Thursday, April 05, 2007

Work Daze

I have “officially” been off the phones for about two months at work, but this was the first week that I really felt the difference in volume. Of course, part of the reason may be the fact that I have been in all sorts of meetings for the last two weeks, but when I am at my desk, the volume is down. Yay!

At this point, I don’t really have enough to do to keep me busy all day. This is expecially true this week, as 95% of what I do is dependent upon the one system that is currently out of commission (yes, the system that was supposed to be up yesterday morning looks like it won’t be up until Monday…if then).

I am training on a process that is supposed to be highly intense and time consuming. Interestingly, I already have two processes that everyone hates, and that “take forever,” yet I seem to handle it all just fine, within my allotted forty hour weeks. My supervisor is worried that this new process will be “too much” for me. I think that Company seriously underestimates my capacity for Getting Shit Done.

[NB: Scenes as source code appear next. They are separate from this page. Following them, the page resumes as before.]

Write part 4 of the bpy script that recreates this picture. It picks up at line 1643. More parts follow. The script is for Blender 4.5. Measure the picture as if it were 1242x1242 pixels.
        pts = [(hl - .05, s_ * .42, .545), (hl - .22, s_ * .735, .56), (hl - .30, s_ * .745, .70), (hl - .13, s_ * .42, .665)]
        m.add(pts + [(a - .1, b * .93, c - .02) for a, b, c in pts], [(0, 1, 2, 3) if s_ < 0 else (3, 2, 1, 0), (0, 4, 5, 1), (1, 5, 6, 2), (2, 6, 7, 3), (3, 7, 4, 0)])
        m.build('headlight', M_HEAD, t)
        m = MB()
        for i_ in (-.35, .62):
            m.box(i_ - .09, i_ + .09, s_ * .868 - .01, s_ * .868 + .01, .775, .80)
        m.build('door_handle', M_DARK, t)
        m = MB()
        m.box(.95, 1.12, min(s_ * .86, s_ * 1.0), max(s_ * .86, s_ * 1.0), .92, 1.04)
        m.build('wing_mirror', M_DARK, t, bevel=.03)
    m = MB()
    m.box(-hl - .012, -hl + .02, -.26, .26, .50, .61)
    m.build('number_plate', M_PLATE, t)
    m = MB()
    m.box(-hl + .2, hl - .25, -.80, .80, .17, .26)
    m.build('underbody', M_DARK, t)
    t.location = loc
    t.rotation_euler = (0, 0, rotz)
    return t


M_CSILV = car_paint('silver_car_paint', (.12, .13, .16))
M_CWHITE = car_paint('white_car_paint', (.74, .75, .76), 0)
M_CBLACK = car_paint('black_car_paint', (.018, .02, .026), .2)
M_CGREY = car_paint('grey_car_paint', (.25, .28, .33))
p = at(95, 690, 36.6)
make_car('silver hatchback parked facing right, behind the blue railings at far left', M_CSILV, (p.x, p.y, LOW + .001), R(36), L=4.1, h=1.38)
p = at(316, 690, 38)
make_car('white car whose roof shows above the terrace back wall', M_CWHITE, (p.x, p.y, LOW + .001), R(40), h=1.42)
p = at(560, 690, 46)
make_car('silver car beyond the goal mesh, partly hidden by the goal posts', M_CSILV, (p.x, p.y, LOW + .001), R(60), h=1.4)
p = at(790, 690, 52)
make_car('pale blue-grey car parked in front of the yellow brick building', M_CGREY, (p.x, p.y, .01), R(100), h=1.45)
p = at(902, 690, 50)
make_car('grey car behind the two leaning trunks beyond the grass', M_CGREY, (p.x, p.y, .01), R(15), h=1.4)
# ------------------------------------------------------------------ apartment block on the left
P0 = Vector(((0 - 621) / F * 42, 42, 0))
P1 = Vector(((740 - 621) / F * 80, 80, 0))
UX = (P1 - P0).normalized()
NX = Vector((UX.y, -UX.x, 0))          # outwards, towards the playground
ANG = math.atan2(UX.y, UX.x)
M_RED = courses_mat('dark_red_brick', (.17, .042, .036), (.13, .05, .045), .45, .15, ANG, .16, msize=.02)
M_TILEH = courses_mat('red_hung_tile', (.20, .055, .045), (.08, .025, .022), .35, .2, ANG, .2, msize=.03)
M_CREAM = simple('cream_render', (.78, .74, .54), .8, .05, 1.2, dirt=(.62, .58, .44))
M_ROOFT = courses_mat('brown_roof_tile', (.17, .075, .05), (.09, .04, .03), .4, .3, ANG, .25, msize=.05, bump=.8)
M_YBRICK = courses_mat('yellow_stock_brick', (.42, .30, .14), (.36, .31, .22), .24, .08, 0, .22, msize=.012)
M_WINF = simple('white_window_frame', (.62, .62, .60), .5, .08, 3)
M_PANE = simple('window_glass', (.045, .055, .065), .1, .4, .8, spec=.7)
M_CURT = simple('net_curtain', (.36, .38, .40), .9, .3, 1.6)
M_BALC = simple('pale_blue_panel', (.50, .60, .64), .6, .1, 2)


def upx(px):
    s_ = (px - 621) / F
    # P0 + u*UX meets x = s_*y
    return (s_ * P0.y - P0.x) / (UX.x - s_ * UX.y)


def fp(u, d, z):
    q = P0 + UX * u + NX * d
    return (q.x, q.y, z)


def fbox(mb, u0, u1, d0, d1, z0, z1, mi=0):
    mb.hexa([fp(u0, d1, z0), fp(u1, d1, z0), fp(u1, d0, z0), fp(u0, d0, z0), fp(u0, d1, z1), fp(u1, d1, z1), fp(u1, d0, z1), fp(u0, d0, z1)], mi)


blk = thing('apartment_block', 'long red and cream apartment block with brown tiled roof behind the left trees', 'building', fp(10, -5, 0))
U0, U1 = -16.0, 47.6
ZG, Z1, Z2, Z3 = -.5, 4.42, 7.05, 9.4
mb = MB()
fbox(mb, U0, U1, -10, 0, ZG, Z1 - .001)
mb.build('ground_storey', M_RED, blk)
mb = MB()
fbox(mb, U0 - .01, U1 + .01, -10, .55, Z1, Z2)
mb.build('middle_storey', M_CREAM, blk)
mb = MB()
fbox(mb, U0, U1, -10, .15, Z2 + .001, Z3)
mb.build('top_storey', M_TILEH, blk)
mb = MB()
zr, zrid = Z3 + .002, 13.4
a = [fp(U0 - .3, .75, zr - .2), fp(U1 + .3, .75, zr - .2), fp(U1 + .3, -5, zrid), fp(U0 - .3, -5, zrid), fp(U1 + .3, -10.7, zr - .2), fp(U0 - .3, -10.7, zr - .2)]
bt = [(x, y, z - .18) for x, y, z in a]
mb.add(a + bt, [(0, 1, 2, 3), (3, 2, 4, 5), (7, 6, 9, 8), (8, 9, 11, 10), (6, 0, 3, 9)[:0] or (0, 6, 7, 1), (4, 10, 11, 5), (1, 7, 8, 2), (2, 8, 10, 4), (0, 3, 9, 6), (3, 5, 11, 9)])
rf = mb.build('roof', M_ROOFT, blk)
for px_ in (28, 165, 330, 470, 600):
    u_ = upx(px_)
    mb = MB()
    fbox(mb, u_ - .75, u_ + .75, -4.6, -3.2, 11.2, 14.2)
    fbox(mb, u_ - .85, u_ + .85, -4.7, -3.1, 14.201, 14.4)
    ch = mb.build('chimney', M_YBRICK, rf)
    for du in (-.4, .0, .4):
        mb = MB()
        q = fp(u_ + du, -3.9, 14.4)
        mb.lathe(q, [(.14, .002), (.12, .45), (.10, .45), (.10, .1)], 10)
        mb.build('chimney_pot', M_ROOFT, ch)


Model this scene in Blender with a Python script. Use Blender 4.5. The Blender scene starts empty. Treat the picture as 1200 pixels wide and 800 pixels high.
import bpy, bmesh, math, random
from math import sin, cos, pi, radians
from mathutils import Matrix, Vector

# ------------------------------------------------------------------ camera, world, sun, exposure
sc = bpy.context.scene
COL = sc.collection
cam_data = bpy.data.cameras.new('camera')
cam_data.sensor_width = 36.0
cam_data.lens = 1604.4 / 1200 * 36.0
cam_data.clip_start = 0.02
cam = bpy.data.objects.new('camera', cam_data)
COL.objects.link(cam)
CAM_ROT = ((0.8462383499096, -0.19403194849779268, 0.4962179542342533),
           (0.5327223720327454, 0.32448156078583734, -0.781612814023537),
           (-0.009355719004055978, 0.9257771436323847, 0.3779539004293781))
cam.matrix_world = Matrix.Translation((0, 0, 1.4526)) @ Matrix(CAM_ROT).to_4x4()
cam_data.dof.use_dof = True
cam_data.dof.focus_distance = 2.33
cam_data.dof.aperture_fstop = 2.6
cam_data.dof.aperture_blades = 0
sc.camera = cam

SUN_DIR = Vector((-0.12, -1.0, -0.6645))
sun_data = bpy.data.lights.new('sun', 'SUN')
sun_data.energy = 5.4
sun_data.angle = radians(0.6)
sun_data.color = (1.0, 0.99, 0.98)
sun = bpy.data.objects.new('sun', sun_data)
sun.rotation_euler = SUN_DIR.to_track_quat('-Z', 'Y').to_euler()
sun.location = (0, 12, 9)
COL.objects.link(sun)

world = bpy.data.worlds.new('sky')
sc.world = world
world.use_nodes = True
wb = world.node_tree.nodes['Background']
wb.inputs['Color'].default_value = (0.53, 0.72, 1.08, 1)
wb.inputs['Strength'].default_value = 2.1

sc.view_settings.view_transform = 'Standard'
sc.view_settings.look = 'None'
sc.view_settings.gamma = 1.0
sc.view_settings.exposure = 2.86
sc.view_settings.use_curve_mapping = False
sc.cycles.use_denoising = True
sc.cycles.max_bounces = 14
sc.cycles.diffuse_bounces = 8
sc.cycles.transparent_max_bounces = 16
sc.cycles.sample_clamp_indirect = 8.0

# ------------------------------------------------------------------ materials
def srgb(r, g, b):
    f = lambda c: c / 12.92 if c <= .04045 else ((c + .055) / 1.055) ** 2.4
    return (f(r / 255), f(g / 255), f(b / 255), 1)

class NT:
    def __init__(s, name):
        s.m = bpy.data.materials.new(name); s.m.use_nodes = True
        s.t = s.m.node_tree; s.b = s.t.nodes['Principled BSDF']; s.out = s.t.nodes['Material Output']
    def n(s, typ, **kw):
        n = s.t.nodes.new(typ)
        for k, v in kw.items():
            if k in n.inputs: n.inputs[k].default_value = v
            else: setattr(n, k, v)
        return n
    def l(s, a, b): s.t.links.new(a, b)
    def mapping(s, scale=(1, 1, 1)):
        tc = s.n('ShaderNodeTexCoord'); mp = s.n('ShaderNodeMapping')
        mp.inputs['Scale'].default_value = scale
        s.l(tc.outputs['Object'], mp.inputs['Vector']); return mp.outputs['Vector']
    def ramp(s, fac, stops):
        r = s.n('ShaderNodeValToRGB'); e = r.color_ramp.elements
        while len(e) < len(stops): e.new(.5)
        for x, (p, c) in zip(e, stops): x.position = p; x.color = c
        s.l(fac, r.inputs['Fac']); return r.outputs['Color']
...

I hate to be bored (that’s most of the reason that this post was written longhand during a training session which seems to be the same stuff as was covered in the last four that I went to). I have so many other interests and things that I want to do that spending time at work not actually spent working drives me nuts. If I can do my job in six hours a day instead of eight, why should I waste two hours of my time and my employer’s resources?

This is something that – in my opinion – is wrong with the entire American view of the workforce. To begin with, work is not correctly distributed. I can think of lots of people that legitimately have too much assigned to them (not the ones that are too busy fucking around to actually do work), and lots of other people, (like me) that are completing their jobs in less time than they are allotted for them. This is the case all over my organization. Wouldn’t it be a better use of resources to shift the distribution of labor?

In my organization, the management is also in love with the forty hour work week. While they are generally willing to pay out overtime (and none of us are underpaid for the ass monkey work we do), there is no such thing as being part time. Either you are full time, or you just don’t work here. Again, if I can do the same amount of work (thanks to my super ninja office skillz) in less time, why should I be paid for more time?

I’m going in circles here. I started out wanting to talk about how much less stabby I’ve been feeling since I’m on the phones less, and here I am, lambasting the American employment scheme.

I don’t hate my job as much as I used to, because I am dealing with a much smaller population of assholes. I do still find it boring and pointless, but at least I don’t want to stick my head in the oven every morning, nor do I spend my commutes sobbing. That’s a nice improvement. I think I can live with this (for a while).

(I’m sorry to say that writing this – longhand, on the back of training materials – only took me about 35 minutes. I have another 40 to go…If you are reading this online, at leat I didn’t die of boredom.)